Over time, the Doctor has evolved from a primarily asexual being into one engaging in romance.   But in general, the Doctor’s romances have not been infused with a sexual component. But for the first time in the series’ history, the Doctor demonstrates his sexual and romantic attraction to Rogue, specifically during his dance to Kylie’s beat.   This Doctor has no weird Dad dancing. He is cool.

The Doctor has been flirtatious before – most notably as the Tenth Doctor – but this flirting with intent. There is no question about his follow-through when he invites Rogue to travel with him. That makes this kiss not just a fleeting gesture but signifies a sexual and emotional connection between the characters.

For all of the Eleventh & Twelfth Doctor’s marriage to River Song (Alex Kingston) and the Tenth Doctor’s fleeting romance with Madame de Pompadour (Sophie Myles), the only other time the Doctor demonstrated such passion was during Journey’s End, as the  Metacrisis Doctor (David Tennant)  passionately locks lips with Rose Tyler (Billie Piper).   That makes Ncuti Gatwa ‘s Doctor the most passionate and coolest generation of our favourite time-travelling alien.

This episode will make a difference to the younger audience who watch Doctor Who.   While Doctor Who spinoffs such as Torchwood, The Class and The Sarah Jane Adventures have had gay lead characters, seeing the audience’s main hero identify as gay and openly embrace and celebrate that characteristic of this generation of the Doctor will heal wounds and self-worth.
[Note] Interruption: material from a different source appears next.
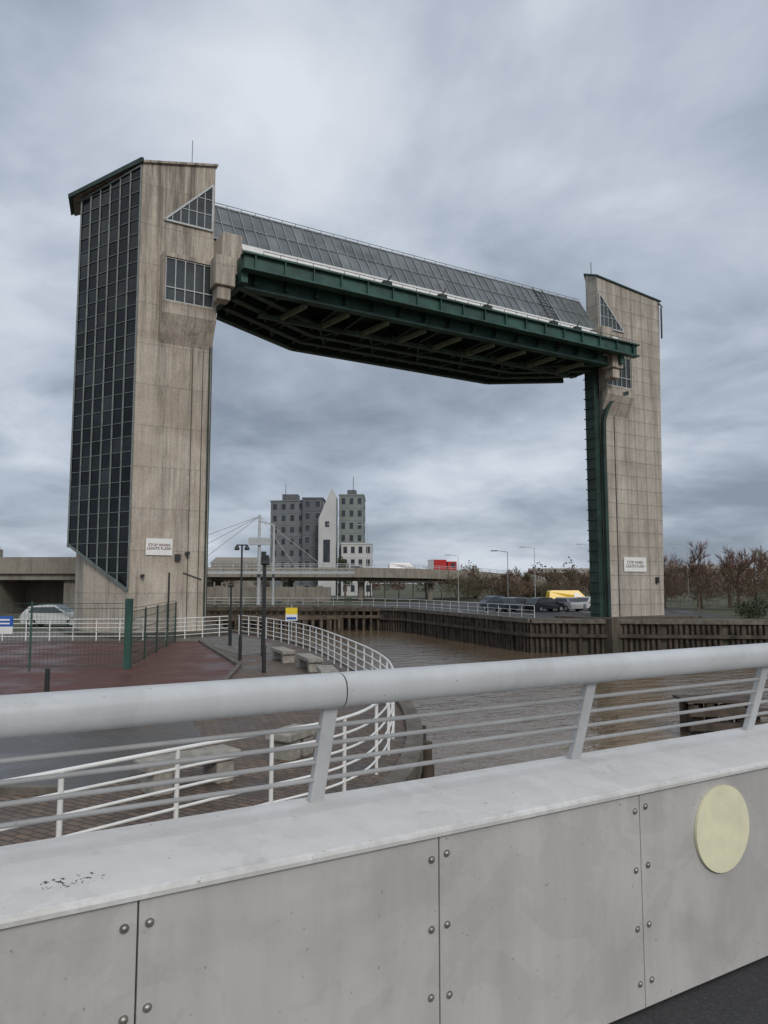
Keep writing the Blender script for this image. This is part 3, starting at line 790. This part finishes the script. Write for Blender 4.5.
# ------------------------------------------------------------------ vehicles
def car(x, y, ang, col, kind='hatch', z=.0, name='parked_car'):
    c, s = math.cos(ang), math.sin(ang)
    xf = lambda p: Vector((x+p[0]*c-p[1]*s, y+p[0]*s+p[1]*c, z+p[2]))
    if kind == 'hatch': prof = [(-2.05,.32),(-2.1,.75),(-1.95,.98),(-1.55,1.42),(-.9,1.5),(.2,1.48),(1.0,1.0),(1.85,.85),(2.1,.62),(2.1,.32)]; w = .88; win = [(-1.55,1.0),(-1.35,1.36),(.15,1.38),(.8,1.02)]
    elif kind == 'van': prof = [(-2.6,.35),(-2.65,1.0),(-2.55,1.95),(-2.3,2.1),(1.0,2.1),(1.75,1.35),(2.4,1.15),(2.6,.8),(2.6,.35)]; w = .98; win = [(.4,1.3),(.4,1.8),(.95,1.8),(1.45,1.32)]
    m = simple('car_paint', col, .3, .05, 1)
    mb = MB(xf); n = len(prof)
    def ww(zz): return w if zz < 1.02 else w-(zz-1.02)*.28
    vs = [(p[0], -ww(p[1]), p[1]) for p in prof]+[(p[0], ww(p[1]), p[1]) for p in prof]
    mb.add(vs, [tuple(range(n)), tuple(reversed(range(n,2*n)))])
    for i in range(n):
        j = (i+1) % n; dz = abs(prof[i][1]-prof[j][1]); dx = abs(prof[i][0]-prof[j][0])
        mb.mi = 1 if (min(prof[i][1],prof[j][1]) > .95 and dz > .3 and dx > .2) else 0
        mb.add(vs, [(i, j, j+n, i+n)])
    mb.mi = 1
    for sg in (-1,1):
        vs = [(p[0], sg*(ww(p[1])+.012), p[1]) for p in win]; mb.add(vs, [(0,1,2,3)])
    mb.mi = 2
    for wx in (-prof[-1][0]*.64, prof[-1][0]*.64):
        for sg in (-1,1): mb.cyl((wx,sg*(w-.18),.32),(wx,sg*(w+.02),.32),.32,14)
    mb.mi = 3
    for sg in (-1,1):
        mb.box(prof[-1][0]-.06,prof[-1][0]+.02,sg*.65-.14,sg*.65+.14,.62,.76)
        for wx in (-prof[-1][0]*.64, prof[-1][0]*.64): mb.cyl((wx,sg*(w+.021),.32),(wx,sg*(w+.03),.32),.18,10)
    mb.build(name, [m, M_glassW, M_rubber, M_gutter])
cols = [(.05,.06,.08),(.30,.31,.33),(.03,.03,.035),(.42,.42,.42),(.12,.14,.2),(.5,.5,.5)]
for i, (x, y) in enumerate([(12.2,79),(14.6,80),(17.0,78.5),(19.2,80),(13.5,88),(23.2,82)]):
    car(x, y, .5+random.uniform(-.1,.1)+(1.57 if i % 3 == 0 else 0), cols[i])
car(22.6,91,.04,(.80,.50,.01),'van',name='yellow_van')
car(-22.6,51.5,.05,(.5,.51,.51),'hatch')
car(-4.5,133,0,(.4,.4,.42),'hatch',z=4.7,name='car'); car(3.5,134.6,.1,(.55,.55,.55),'van',z=4.55,name='van')
e = empty('red_lorry'); M_redp = simple('lorry_red', (.42,.02,.02), .4, .1, 1)
zt = 4.3; Y0 = 137.5; LX = lambda p: Vector((11.4+(p[0]-11)*.92-(p[1]-Y0)*.4, p[1]+(p[0]-11)*.4, p[2]))
mb = MB(LX); mb.box(11.5,13.4,Y0,Y0+2.4,zt+.6,zt+2.7); mb.box(8.6,11.2,Y0-.1,Y0+2.45,zt+.9,zt+3.0); mb.build('body', [M_redp], e, bevel=.08)
mb = MB(LX); mb.box(12.2,13.0,Y0-.06,Y0-.005,zt+1.6,zt+2.4); mb.box(13.405,13.44,Y0+.2,Y0+2.2,zt+1.6,zt+2.4); mb.build('windscreen', M_glassW, e)
mb = MB(LX); mb.box(8.6,13.3,Y0+.2,Y0+2.3,zt+.5,zt+.88)
for x in (9.3,10.3,12.4): mb.cyl((x,Y0-.05,zt+.45),(x,Y0+2.4,zt+.45),.45,12)
mb.build('chassis', M_rubber, e)
mb = MB(LX); mb.box(8.55,8.595,Y0+.1,Y0+2.3,zt+1.1,zt+2.9); mb.build('tail_doors', M_white, e)

# ------------------------------------------------------------------ trees
def bare_tree(mb, x, y, h, seed, mtwig=1, tw=.035, ntw=7):
    rnd = random.Random(seed)
    def grow(p, d, L, r, lev):
        q = p+d*L; mb.mi = 0
        mb.cyl(tuple(p), tuple(q), r, 4 if lev < 2 else 3, r*.65, cap=False)
        if lev >= 4:
            mb.mi = mtwig
            for _ in range(ntw):
                o = p+(q-p)*rnd.random(); dd = (d+Vector((rnd.uniform(-1,1),rnd.uniform(-1,1),rnd.uniform(-.4,1)))*.8).normalized()
                e_ = o+dd*rnd.uniform(.35,.9)*h/8; w_ = dd.cross(Vector((rnd.random(),rnd.random(),rnd.random()))).normalized()*tw
                mb.raw([o-w_, o+w_, e_+w_*.3], [(0,1,2)])
            return
        for k in range(3):
            t_ = rnd.uniform(.45,1.0) if k else 1.0; o = p+(q-p)*t_
            dd = (d*.9+Vector((rnd.uniform(-1,1),rnd.uniform(-1,1),rnd.uniform(-.15,.7)))*.75).normalized()
            grow(o, dd, L*rnd.uniform(.58,.8), r*.55, lev+1)
    grow(Vector((x,y,0)), Vector((rnd.uniform(-.1,.1),rnd.uniform(-.1,.1),1)).normalized(), h*.3, h*.016, 0)
def twigs(mb, cx, cy, cz, rx, ry, rz, n, L, w, rnd):
    for _ in range(n):
        while True:
            p = Vector((rnd.uniform(-1,1),rnd.uniform(-1,1),rnd.uniform(-1,1)))
            if p.length < 1: break
        k = .78+.6*mnoise.noise(Vector((cx,cy,0))+p*1.9)
        p = Vector((cx+p.x*rx*k, cy+p.y*ry*k, max(.05, cz+p.z*rz*k)))
        dd = Vector((rnd.uniform(-.7,.7),rnd.uniform(-.7,.7),rnd.uniform(.1,1))).normalized()*L*rnd.uniform(.5,1.3)
        w_ = dd.cross(Vector((rnd.uniform(-1,1),rnd.uniform(-1,1),rnd.random()))).normalized()*w
        mb.raw([p-w_, p+w_, p+dd], [(0,1,2)])
rr = random.Random(3)
mb = MB()
for i in range(26):
    x = 31+i*2.1+rr.uniform(-1,1); y = 78+rr.uniform(0,16)+i*.3
    bare_tree(mb, x, y, rr.uniform(6.6,9.4)*(1 if i < 11 else 1.1), i, rr.choice((1,1,2)), .026, 7)
for i in range(46):
    x = 30+i*1.3+rr.uniform(-1,1); y = 76+rr.uniform(0,22)+i*.3; h = rr.uniform(4.2,7.0)
    mb.mi = rr.choice((0,1,1,2)); twigs(mb, x, y, h*.5, 2.4, 2, h*.55, 700, .9, .024, rr)
mb.build('bare_trees', [M_bark, M_bark2, M_bark3], recalc=False)
mb = MB()
for i in range(18):
    x = 13+i*2.0+rr.uniform(-1,1); y = 118+rr.uniform(0,14)
    bare_tree(mb, x, y, rr.uniform(5.2,7.8), 100+i, rr.choice((1,2,2)), .04, 5)
for i in range(38):
    x = 12+i*1.05+rr.uniform(-1,1); y = 116+rr.uniform(0,18); h = rr.uniform(3.2,5.6)
    mb.mi = rr.choice((0,1,2,2)); twigs(mb, x, y, h*.5, 2.4, 2, h*.55, 460, .9, .04, rr)
mb.build('distant_bare_trees', [M_bark, M_bark2, M_bark3], recalc=False)
def foliage(mb, cx, cy, cz, rx, ry, rz, n, s, rnd):
    for _ in range(n):
        while True:
            p = Vector((rnd.uniform(-1,1),rnd.uniform(-1,1),rnd.uniform(-1,1)))
            if p.length < 1: break
        k = .75+.5*mnoise.noise(Vector((cx,cy,0))+p*1.7)
        p = Vector((cx+p.x*rx*k, cy+p.y*ry*k, max(.05, cz+p.z*rz*k)))
        a = Vector((rnd.uniform(-1,1),rnd.uniform(-1,1),rnd.uniform(-1,1))).normalized()*s; b = a.cross(Vector((rnd.random(),rnd.random(),rnd.random()))).normalized()*s*.7
        mb.raw([p-a, p+b, p+a, p-b], [(0,1,2,3)])
mb = MB()
for i in range(80):
    x = -60+i*4+rr.uniform(-2,2); y = 250+rr.uniform(-25,30); h = rr.uniform(6.0,9.5)
    if x < 12: y += 60; h *= .7
    mb.mi = rr.choice((0,1,1,2)); foliage(mb, x, y, h*.5, 4.2, 3, h*.75, 260, .38, rr)
mb.build('distant_woodland', [M_leaf, M_bark, M_bark2], recalc=False)
mb = MB()
for i in range(18):
    x = 31.5+i*1.8; y = 62.5+rr.uniform(0,8); h = rr.uniform(1.0,2.3)
    mb.mi = rr.choice((0,0,1)); foliage(mb, x, y, h*.5, 1.5, 1.2, h*.75, 500, .08, rr)
mb.build('riverside_bushes', [M_leaf, M_bark], recalc=False)
mb = MB(); mb.mi = 1; mb.cyl((-8.6,165,0),(-8.6,165,6),.3,6,.15); mb.mi = 0
for k in range(6): foliage(mb, -8.6+rr.uniform(-1.2,1.2), 165, 3.6+k*.8, 2.0-k*.18, 2, 1.6, 240, .22, rr)
mb.build('evergreen_tree', [M_leaf, M_bark], recalc=False)
mb = MB()
for x, y, w, d, h in ((60,300,30,15,7),(120,320,40,15,9),(-120,260,40,20,9),(-70,300,22,20,11),(-131,240,5,5,14),(175,280,30,15,8)):
    mb.box(x,x+w,y,y+d,0,h); mb.prism([(x-.3,y-.3),(x+w+.3,y-.3),(x+w+.3,y+d/2),(x-.3,y+d/2)], h+.002, lambda a,b,y=y,d=d,h=h: h+.1+(b-y+.3)*.25)
mb.build('distant_buildings', M_conc3)
mesh_fence([(30.5,61.0),(38,60.2)], 2.2).build('black_mesh_fence', M_black)

# ------------------------------------------------------------------ sky / light
w = bpy.data.worlds.new('World'); scene.world = w; w.use_nodes = True; nt = w.node_tree; nd = nt.nodes
for n in list(nd): nd.remove(n)
L = nt.links.new
out = nd.new('ShaderNodeOutputWorld'); sky = nd.new('ShaderNodeTexSky'); sky.sky_type = 'NISHITA'; sky.sun_disc = False
SE = math.radians(32)
sky.sun_elevation = SE; sky.sun_rotation = math.radians(160)
b1 = nd.new('ShaderNodeBackground'); b1.inputs[1].default_value = .08; L(sky.outputs[0], b1.inputs[0])
tc = nd.new('ShaderNodeTexCoord'); sp = nd.new('ShaderNodeSeparateXYZ'); L(tc.outputs['Generated'], sp.inputs[0])
def mth(op, a, b=0.0):
    m = nd.new('ShaderNodeMath'); m.operation = op
    for i, x in enumerate((a, b)):
        if isinstance(x, (int, float)): m.inputs[i].default_value = x
        else: L(x, m.inputs[i])
    return m.outputs[0]
zz = mth('ADD', mth('MAXIMUM', sp.outputs[2], 0.0), .26)
cb = nd.new('ShaderNodeCombineXYZ'); L(mth('DIVIDE', sp.outputs[0], zz), cb.inputs[0]); L(mth('DIVIDE', sp.outputs[1], zz), cb.inputs[1])
def nz(scale, detail, rough, dist, off):
    mp = nd.new('ShaderNodeMapping'); mp.inputs['Location'].default_value = off; L(cb.outputs[0], mp.inputs[0])
    n = nd.new('ShaderNodeTexNoise'); n.inputs['Scale'].default_value = scale; n.inputs['Detail'].default_value = detail
    n.inputs['Roughness'].default_value = rough; n.inputs['Distortion'].default_value = dist; L(mp.outputs[0], n.inputs['Vector']); return n.outputs['Fac']
n1 = nz(.85, 5, .5, .25, (5.1,.9,0)); n2 = nz(2.6, 6, .55, .4, (7,2,0))
cl = mth('ADD', mth('MULTIPLY', n1, 1.05), mth('MULTIPLY', n2, .55))
cl = mth('SUBTRACT', cl, .32)
cl = mth('ADD', cl, mth('MULTIPLY', mth('SUBTRACT', sp.outputs[2], .25), .28))
hz = mth('POWER', mth('SUBTRACT', 1.0, mth('MINIMUM', mth('MAXIMUM', mth('MULTIPLY', sp.outputs[2], 5.5), 0.0), 1.0)), 2.0)
cl = mth('ADD', cl, mth('MULTIPLY', hz, .11))
rp_ = nd.new('ShaderNodeValToRGB'); cr = rp_.color_ramp
st = [(.28,(.235,.28,.35)),(.40,(.335,.39,.47)),(.50,(.45,.505,.595)),(.60,(.575,.63,.71)),(.74,(.72,.76,.82))]
while len(cr.elements) < len(st): cr.elements.new(.5)
for e_, (p, c) in zip(cr.elements, st): e_.position = p; e_.color = (*c, 1)
L(cl, rp_.inputs[0])
b2 = nd.new('ShaderNodeBackground'); L(rp_.outputs[0], b2.inputs[0]); b2.inputs[1].default_value = 1.04
mx = nd.new('ShaderNodeMixShader'); mx.inputs[0].default_value = .94; L(b1.outputs[0], mx.inputs[1]); L(b2.outputs[0], mx.inputs[2]); L(mx.outputs[0], out.inputs[0])

sl = bpy.data.lights.new('sun', 'SUN'); sl.energy = 1.45; sl.angle = math.radians(18); sl.color = (1, .945, .87)
so = bpy.data.objects.new('sun', sl); scene.collection.objects.link(so)
dirv = Vector((math.sin(math.radians(160))*math.cos(SE), math.cos(math.radians(160))*math.cos(SE), math.sin(SE)))
so.rotation_euler = dirv.to_track_quat('Z', 'Y').to_euler()

cam = bpy.data.cameras.new('camera'); co = bpy.data.objects.new('camera', cam); scene.collection.objects.link(co)
cam.sensor_fit = 'VERTICAL'; cam.sensor_height = 36; cam.sensor_width = 27; cam.lens = 26.02; cam.clip_start = .05; cam.clip_end = 8000
co.location = (0,0,3.0); co.rotation_euler = (math.radians(90+5.48), 0, 0); scene.camera = co
scene.view_settings.view_transform = 'Standard'; scene.view_settings.look = 'None'; scene.view_settings.exposure = 0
The world of Doctor Who has always been so. 

The Doctor – “I have to be like this because this is what I’m like.”

This episode also reminds us of who the Doctor is at his core.    He breaks when he is about to lose Ruby to another dimension and cannot press send. As the Ninth Doctor would say when faced with a similar decision, “A coward. Any day.”   Instead, it is left to Rogue to save Ruby as he sacrifices himself while the Doctor remains parallelised.
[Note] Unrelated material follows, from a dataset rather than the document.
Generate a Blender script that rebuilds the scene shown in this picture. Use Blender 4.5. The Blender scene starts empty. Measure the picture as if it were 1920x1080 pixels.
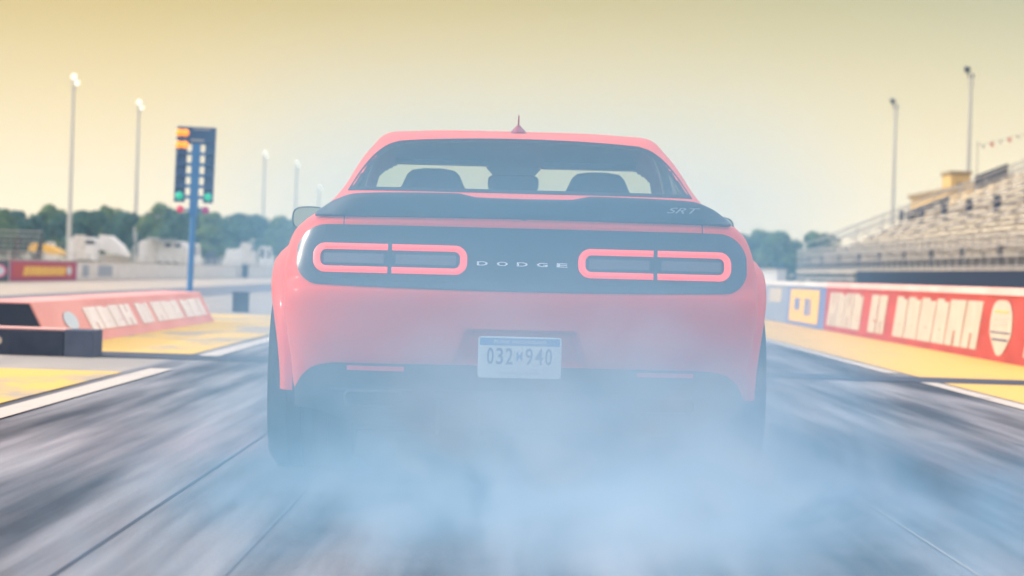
import bpy, bmesh, math, random
import numpy as np
from mathutils import Vector, Matrix, noise
R = math.radians
S = bpy.context.scene
COL = S.collection
# ------------------------------------------------------------------ camera
F = 5660.0 / 1920.0            # focal length / sensor width
H = 0.79
ROLL = R(1.8)
cam_d = bpy.data.cameras.new('camera')
cam = bpy.data.objects.new('camera', cam_d)
COL.objects.link(cam)
cam_d.sensor_width = 36.0
cam_d.lens = 36.0 * F
cam_d.clip_end = 5000
cam_d.dof.use_dof = True
cam_d.dof.focus_distance = 11.3
cam_d.dof.aperture_fstop = 5.0
cam.matrix_world = (Matrix.Translation((0, 0, H)) @ Matrix.Rotation(-5 / 5660, 4, 'Z')
                    @ Matrix.Rotation(R(90) - 28 / 5660, 4, 'X') @ Matrix.Rotation(ROLL, 4, 'Z'))
S.camera = cam


def at(px, py, Y):
    """world X, Z of a photo pixel at distance Y"""
    dx, dy = px - 955, py - 512
    c, s = math.cos(ROLL), math.sin(ROLL)
    X = dx * c + dy * s
    D = -dx * s + dy * c
    return X * Y / 5660, H - D * Y / 5660


# ------------------------------------------------------------------ materials
def mat(name, color, rough=0.6, metal=0.0, coat=0.0, emit=None, estr=0.0, spec=0.5):
    m = bpy.data.materials.new(name)
    m.use_nodes = True
    b = m.node_tree.nodes['Principled BSDF']
    b.inputs['Base Color'].default_value = (*color, 1)
    b.inputs['Roughness'].default_value = rough
    b.inputs['Metallic'].default_value = metal
    b.inputs['Coat Weight'].default_value = coat
    b.inputs['Coat Roughness'].default_value = 0.05
    b.inputs['Specular IOR Level'].default_value = spec
    if emit:
        b.inputs['Emission Color'].default_value = (*emit, 1)
        b.inputs['Emission Strength'].default_value = estr
    return m


def nd(m, t, **kw):
    n = m.node_tree.nodes.new(t)
    for k, v in kw.items():
        setattr(n, k, v)
    return n


def lk(m, a, b):
    m.node_tree.links.new(a, b)


def ramp(m, stops, interp='LINEAR'):
    n = nd(m, 'ShaderNodeValToRGB')
    cr = n.color_ramp
    cr.interpolation = interp
    while len(cr.elements) < len(stops):
        cr.elements.new(0.5)
    for e, (p, c) in zip(cr.elements, stops):
        e.position = p
        e.color = (*c, 1) if len(c) == 3 else (c[0], c[0], c[0], 1)
    return n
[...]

The Fourteenth Doctor was tasked to rest and heal for all their future regenerations. However, that has been a limited recovery as true to form; Doctor hides his pain and grief at losing Rogue to an alternative dimension by running away and moving forward. The irony that this is another passionate love is lost to the alternative dimension that the TARDIS can’t reach was not missed.   That guarantees we are going to see Rogue again.

Rogue vs. Captain Jack – Commonalities

Rogue’s character draws inevitable comparisons to Captain Jack Harkness. Both are time travellers who cloak their crafts and seem to have a love for the same weapon.   Both are charismatic and flirtatious and operate in morally grey areas. Rogue’s dynamic with the Doctor, characterised by witty banter and mutual respect, mirrors the Doctor’s relationship with Captain Jack.   Even at the end, the small salute the Doctor gives the sky echoes the Tenth Doctor’s last scene with Captain Jack.

Ncuti Gatwa

Once again, Ncuti Gatwa continues to impress as the Doctor, bringing a fresh and charismatic energy to the role. His ability to balance the character’s inherent eccentricity with moments of deep emotional vulnerability is commendable. In “Rogue,” Gatwa’s performance shines, particularly in his scenes with Jonathan Groff. The chemistry between the two actors is palpable, making the Doctor’s romantic storyline believable and compelling.

Conclusion

“Doctor Who: Rogue” is an episode that blends romance, adventure, and cultural homage into a single, compelling narrative. With its nods to “Bridgerton,” groundbreaking romantic developments, the episode is another excellent out of the current season. Kudos to writers Kate Herron and Briony Redman, as well as director Ben Chessell. Ncuti Gatwa’s and Millie Gibson’s performances and Jonathan Groff’s memorable guest appearance make “Rogue” an episode that fans will remember for its bold storytelling and emotional depth. This instalment not only entertains but also pushes the boundaries of what “Doctor Who” can be, setting the stage for even more exciting adventures.